The first beds I saw Robert told me had just been redone. These were the kindergartner's beds, lined with small ponderosa logs. He said they were trying to do the three sisters but that they'd planted regular corn seeds instead of Hopi seeds and, not only was it inauthentic, the corn probably wouldn't make it. This garden is going to be a dry farmed one. Regular corn needs regular irrigation.
In another bed, they students had made strips of rocks. In between those rocks, they planted long rows of Hopi beans. Above that, beans and squash. Above that, an empty bed, reserved possibly for melons. And, above that, tomato plants covered in blue, pointy hats. They'll live like that for awhile. I asked how long. Robert said, until they get really big.
They're planning an herb garden and they have peach, cherry and apple trees. I said, surely they need water. He said, maybe. But maybe not too much. He pointed to the roof of one building. "We have a drip system that was donated. We'll put gutters there. And we're getting a rain barrel. Or, rather a rain tank."
I am a bit slow. I imagined the drip system being attached to the building's hosebib like my drip hose at home. But no. They'll connect to to the rain tank. They'll water the garden with the rain they collected. An entirely do-it-yourself, with the help of the Hopi, the landscaper, Aaron Secakuku, and a few hundred elementary school students.
So far, there wasn't much to see but sticks stuck in the ground to encourage the beans to grow up and around them and the plastic hats to keep the tomatoes warm. The ground was so dry and gray-dirt looking. I don't know that if I were a seed if I could make it there. Robert Kelty says the Hopi said not to overwater the beans. They like drought. He admits the fruit trees might have a hard time. Sure, the whole garden might not work. But it might. I asked if I could come back and peak in the summer even though no one would be there. He said, sure and to come back in the fall too. The whole place could be covered in green.
In other good news, while I was there, the principal said some of the incoming kindergartners parents were waffling. Maybe there would be a spot for Zoe. It's an intense place. Only 2.5 hours of instruction in English. The rest in Spanish or Navajo. Dude. That's hardcore.
7 comments:
This is all one big wow. I want to read your book. I hope you will give us updates on the garden. Are you allowed to take pictures? I need to find out about that Hopi corn and beans. And--and this is the big drama--will Z be admitted to the hardcore kindergarten? I submit to you, though, that "hardcore" may not be the adjective of choice to describe your child's kindergarten. Think it over.
Lisa B. You're right. Even the teacher I talked to wonder if he'd send his own kids there.
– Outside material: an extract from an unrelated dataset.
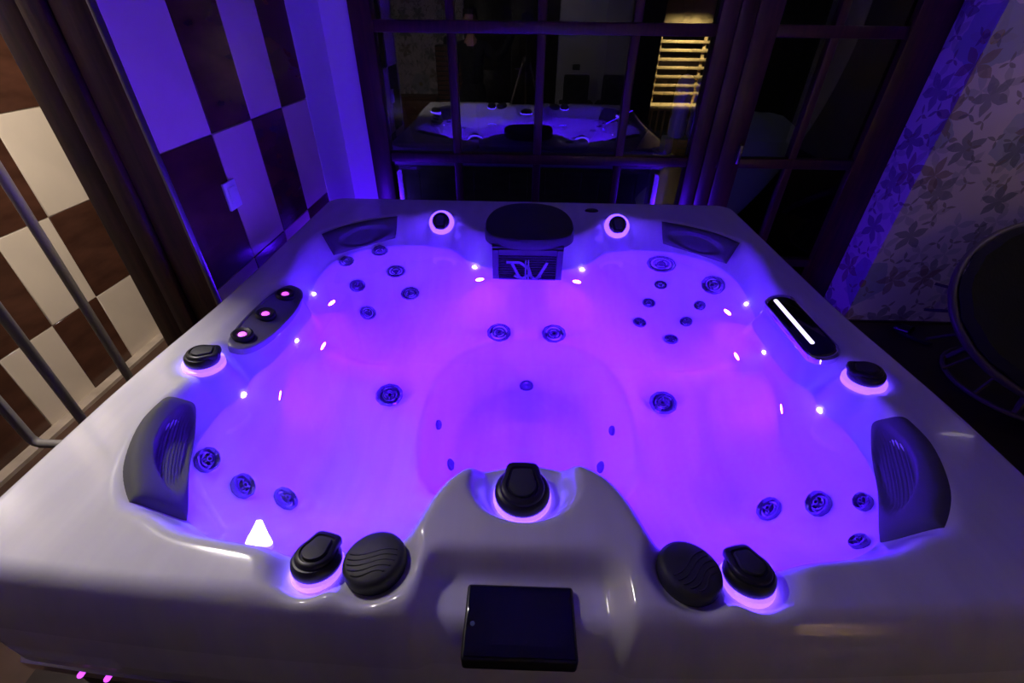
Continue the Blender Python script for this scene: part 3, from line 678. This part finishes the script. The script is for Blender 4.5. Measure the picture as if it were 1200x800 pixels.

We'll see.
Meta-ad-speak: This advertisement about Food Everlasting, Organic Food for $300 for a year helps my research. How serendipitous capitalism is.
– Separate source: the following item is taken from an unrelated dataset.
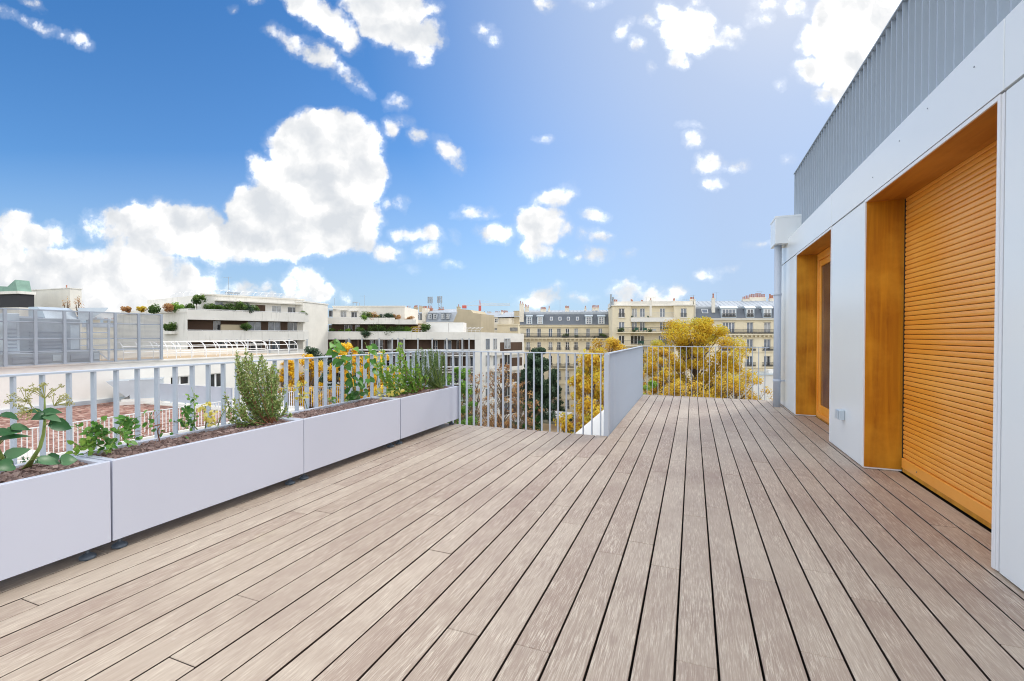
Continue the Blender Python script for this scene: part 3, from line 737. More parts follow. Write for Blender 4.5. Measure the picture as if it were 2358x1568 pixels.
def bush(name, label, c, rad, n, size, lm, seed, group=None, cat='shrub', tone=(0,1), lumps=11):
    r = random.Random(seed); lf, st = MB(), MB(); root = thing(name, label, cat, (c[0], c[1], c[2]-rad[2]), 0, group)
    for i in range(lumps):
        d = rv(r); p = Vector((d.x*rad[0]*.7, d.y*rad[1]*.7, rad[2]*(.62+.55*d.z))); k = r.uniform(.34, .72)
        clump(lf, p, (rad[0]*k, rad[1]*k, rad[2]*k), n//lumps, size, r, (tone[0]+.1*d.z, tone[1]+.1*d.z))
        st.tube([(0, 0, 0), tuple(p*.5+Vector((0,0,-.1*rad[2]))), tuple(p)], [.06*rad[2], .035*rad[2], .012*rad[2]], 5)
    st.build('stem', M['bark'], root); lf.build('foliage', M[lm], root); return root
def tree(name, label, foot, top, spread, n, size, lm, seed, shape=None, trunk=.3, limbs=12, cat='tree', group=None, tone=(0,1), clumps=60, low=.25, twigs=0, csize=.22, sq=1., gap=1.):
    """trunk, limbs and a crown of separate leaf clumps; foot is the trunk base, spread the crown radius"""
    r = random.Random(seed); st, lf = MB(), MB(); root = thing(name, label, cat, tuple(foot), 0, group); H = top-foot[2]
    shape = shape or (lambda q: sqrt(max(0, 1-(2*q-1)**2))**.8)
    tk = [(r.gauss(0, .02*H*i/6), r.gauss(0, .02*H*i/6), H*.9*i/6) for i in range(7)]
    tk[0] = (0, 0, 0); st.tube(tk, [trunk*(1-.14*i) for i in range(7)], 8)
    for k in range(clumps):
        q = (k+r.random())/clumps; z = H*(low+(1-low)*q); R = spread*shape(q); a = r.random()*6.283; rr_ = R*(r.random()**.5)*r.uniform(.75, 1.08)
        c = Vector((rr_*cos(a), rr_*sin(a)*sq, z)); k2 = csize*spread*r.uniform(.65, 1.3)
        c.z = min(c.z, H-k2*.4)
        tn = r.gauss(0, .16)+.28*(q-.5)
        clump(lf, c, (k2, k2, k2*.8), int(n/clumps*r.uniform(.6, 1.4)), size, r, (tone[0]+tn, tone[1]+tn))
        if k % max(1, clumps//max(limbs, 1)) == 0 or twigs:
            z0 = max(H*.12, c.z-rr_*.8-H*.08); j = min(5, int(z0/(H*.9)*6)); s0 = Vector(tk[j]).lerp(Vector(tk[j+1]), min(1, z0/(H*.9)*6-j))
            mid = s0.lerp(c, .5)+Vector((0, 0, -.06*rr_)); st.tube([tuple(s0), tuple(mid), tuple(c)], [trunk*.3, trunk*.17, trunk*.05], 5)
            for q2 in range(twigs):
                e = c+rv(r)*k2*1.3; st.tube([tuple(c.lerp(mid, r.random()*.5)), tuple(e)], [trunk*.05, trunk*.015], 4)
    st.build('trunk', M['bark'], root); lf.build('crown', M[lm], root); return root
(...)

Re: food memoir - reminiscent of Like Water for Chocolate, no? But in a good way and not a derivative one.
I can't believe you're at the kindergarten stage. I agree with Lisa B. I think Z deserves a softcore kindergarten experience.
I agree with the big WOW! So busy. I had a dream last night that I was in NYC and you were in NYC and we just happened to run into one another on the street and you were rollerblading. It was nice to see you, even if only in dreamland.
lovelovelove hearing your voice in these blog entries! will email you soon.
Some people like challenges - Zoe may be one of them. We're thinking about language immersion too. Also, you've probably raised a kid who is pretty verbally adept - she may thrive in that environment. Plus, you'd get to go to Spain and Mexico and other places - you'd have to! for Zoe's education!
I'm thinking "Although There Are Consequences" would be an interesting title for the collection. I don't know how you feel about subtitles, but that could provide a chance for clarifying, if needed. Best of luck on it. I'll be looking forward to reading it when finished.